- [TASK DIRECTIONS]:
Begin with the first line below and retype each line exactly through the line containing "curved grey wire". Any pictures are to be left out.

- [RAW DATA]:
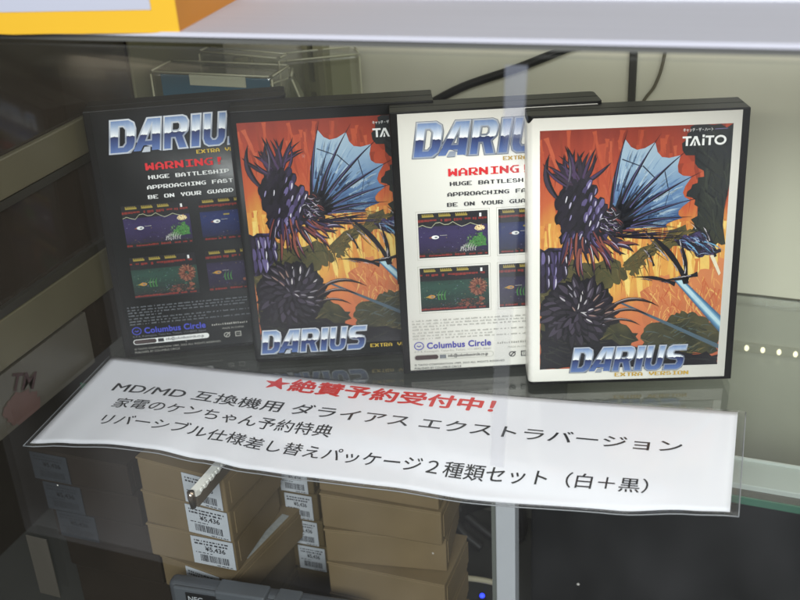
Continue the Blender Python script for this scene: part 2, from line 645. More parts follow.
blk = mat("black_rubber", '#1B1C1B', rough=0.5, var=0.2)
t = tube("cable", spline([(-0.330, 0.757, 0.095), (-0.2905, 0.757, 0.124), (-0.252, 0.757, 0.147), (-0.205, 0.757, 0.1655), (-0.150, 0.757, 0.190)]), 0.0032, blk)
tag(t, "thick black cable running diagonally up the back wall", "cable")
t = box("wall_strip", (-0.1275, -0.1225, 0.7600, 0.7648, 0.02, 0.30), mat("strip_dark", '#2B2B26', rough=0.5), bevel=0.0008)
tag(t, "thin dark upright strip on the back wall above the white case", "strip")
t = tube("wire", spline([(-0.125, 0.758, 0.120), (-0.1165, 0.760, 0.1435), (-0.1085, 0.760, 0.157), (-0.1035, 0.760, 0.178), (-0.101, 0.76, 0.22)]), 0.0011, mat("wire_grey", '#56523F', rough=0.6))
tag(t, "thin curved grey wire hanging on the back wall", "wire")

# reflected LED lights, built as made-up glowing dots on the back wall
led_glint = thing("led_strip", "row of small warm LED lamps glowing low on the back wall", "lamp", (0, 0, 0))
box("strip_base", (-0.045, 0.30, 0.7620, 0.7648, -0.0475, -0.0400), mat("led_base", '#A6A48C', rough=0.5), led_glint)  # made-up base behind the reflected dots
lm = mat("led_glow", '#FFF3CF', emit=2.2)
for k in range(14):
    x = -0.0295 + k * 0.0117
    bm = bmesh.new()
    bmesh.ops.create_uvsphere(bm, u_segments=10, v_segments=6, radius=0.0019, matrix=Matrix.Translation((x, 0.762, -0.0438)) @ Matrix.Diagonal((0.9, 0.5, 1.35, 1)))
    from_bm("led", bm, lm, led_glint, smooth=True)

# dark cabinet with pale top below the shelf, white post beside it
dc = thing("dark_cabinet", "dark cabinet with pale top under the right end of the shelf", "cabinet", (0, 0, 0))
box("carcass", (-0.1530, 0.60, 0.5925, 0.6195, -0.194, -0.0515), mat("cabinet_black", '#17181A', rough=0.35, var=0.3, scale=5), dc, bevel=0.001)
box("top_board", (-0.1530, 0.60, 0.5915, 0.6180, -0.0510, -0.0470), mat("cabinet_top_white", '#DCE4E2', rough=0.35, var=0.1, scale=14), dc, bevel=0.0006)
box("top_edge", (-0.1530, 0.60, 0.6182, 0.6195, -0.0510, -0.0455), mat("bright_edge", '#F0F4F2', rough=0.3), dc)
po = thing("white_post", "white upright metal post beside the dark cabinet", "post", (0, 0, 0))
box("post_body", (-0.1690, -0.1555, 0.560, 0.5705, -0.194, -0.0075), mat("post_white", '#C4C6CC', rough=0.4, var=0.04), po, bevel=0.0008)
box("post_groove", (-0.1722, -0.1692, 0.5615, 0.5700, -0.194, -0.0075), mat("post_grey", '#6E716C', rough=0.3), po)

# grey sheet with red letters on the side wall
sh = thing("plastic_sheet", "grey plastic sheet with dark red letters behind left end of the sign", "sheet", (0, 0, 0))
box("sheet", (-0.4535, -0.4505, 0.42, 0.535, 0.0045, 0.044), mat("sheet_grey", '#4E4A42', rough=0.35, var=0.18, scale=30), sh)
k = Ink((0, 0, 1, 1))
k.shape(text_shape("TM", 0.02), mat("sheet_dark_red", '#331A1C', rough=0.5), 0)
k.poly(ragged(ellipse(0.9, -0.75, 1.0, 0.7, 16), 0.12, 3, 9), mat("sheet_pink", '#573F3A', rough=0.5, var=0.2, scale=50), 0)


def sheet_map(u, v, l):
    # lettering runs slanted over the creased sheet
    a, b = (u - 0.0) / 1.5, v / 0.73
    y = 0.4509 + 0.0231 * a + 0.0066 * b
    z = 0.0309 - 0.0115 * a + 0.0095 * b
    return (-0.4499 + 0.00005 * l, min(max(y, 0.4205), 0.5345), min(max(z, 0.005), 0.0435))


k.build("sheet_lettering", sh, sheet_map)


# ------------------------------------------------------------------ game cases
W, HH, T = 129.878, 176.975, 28.897      # mm
shellM = mat("black_case_plastic", '#0B0B0C', rough=0.42, spec=0.2, var=0.2, scale=40)
paperW = mat("sleeve_white", '#E6E3DB', rough=0.38, coat=0.25, var=0.015, scale=8)
paperK = mat("sleeve_black", '#1B1D1F', rough=0.42, coat=0.12, var=0.05, scale=8)

logo_fill = ramp_mat("logo_chrome", [(0.0, '#5F78AC'), (0.24, '#3F5488'), (0.42, '#2B3A6B'), (0.50, '#1E2750'), (0.515, '#F0F1F2'), (0.66, '#C9D0DC'), (0.84, '#93A6C4'), (1.0, '#5E79A8')],
                     warp=0.14, wscale=5.0, wstretch=(9, 0.2, 1), ink=False)
logo_rim = ramp_mat("logo_rim", [(0.0, '#9AA3B4'), (0.45, '#6C7488'), (0.55, '#7E8694'), (1.0, '#B9BEC8')])
logo_rimK = ramp_mat("logo_rim_silver", [(0.0, '#C9CED8'), (0.45, '#8E95A6'), (0.55, '#B5BAC4'), (1.0, '#D5D8DE')])
logo_dark = mat("ink_shadow_grey", '#3B4152', rough=0.4)
gold = mat("ink_gold", '#BE9A3A', rough=0.4)
goldK = mat("ink_yellow", '#C9A93F', rough=0.4)
red = mat("ink_red", '#D3222A', rough=0.4)
ink_k = mat("ink_black", '#24242A', rough=0.4)
ink_w = mat("ink_white", '#E4E4E2', rough=0.4)
ink_g = mat("ink_grey", '#A7A59E', rough=0.45)
ink_gK = mat("ink_dim_grey", '#6C7076', rough=0.45)
ink_b = mat("ink_violet_blue", '#3E3C9A', rough=0.4)
ink_bK = mat("ink_violet_blue_dark_sleeve", '#3D46B4', rough=0.4)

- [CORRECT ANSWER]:
Continue the Blender Python script for this scene: part 2, from line 645. More parts follow.
blk = mat("black_rubber", '#1B1C1B', rough=0.5, var=0.2)
t = tube("cable", spline([(-0.330, 0.757, 0.095), (-0.2905, 0.757, 0.124), (-0.252, 0.757, 0.147), (-0.205, 0.757, 0.1655), (-0.150, 0.757, 0.190)]), 0.0032, blk)
tag(t, "thick black cable running diagonally up the back wall", "cable")
t = box("wall_strip", (-0.1275, -0.1225, 0.7600, 0.7648, 0.02, 0.30), mat("strip_dark", '#2B2B26', rough=0.5), bevel=0.0008)
tag(t, "thin dark upright strip on the back wall above the white case", "strip")
t = tube("wire", spline([(-0.125, 0.758, 0.120), (-0.1165, 0.760, 0.1435), (-0.1085, 0.760, 0.157), (-0.1035, 0.760, 0.178), (-0.101, 0.76, 0.22)]), 0.0011, mat("wire_grey", '#56523F', rough=0.6))
tag(t, "thin curved grey wire hanging on the back wall", "wire")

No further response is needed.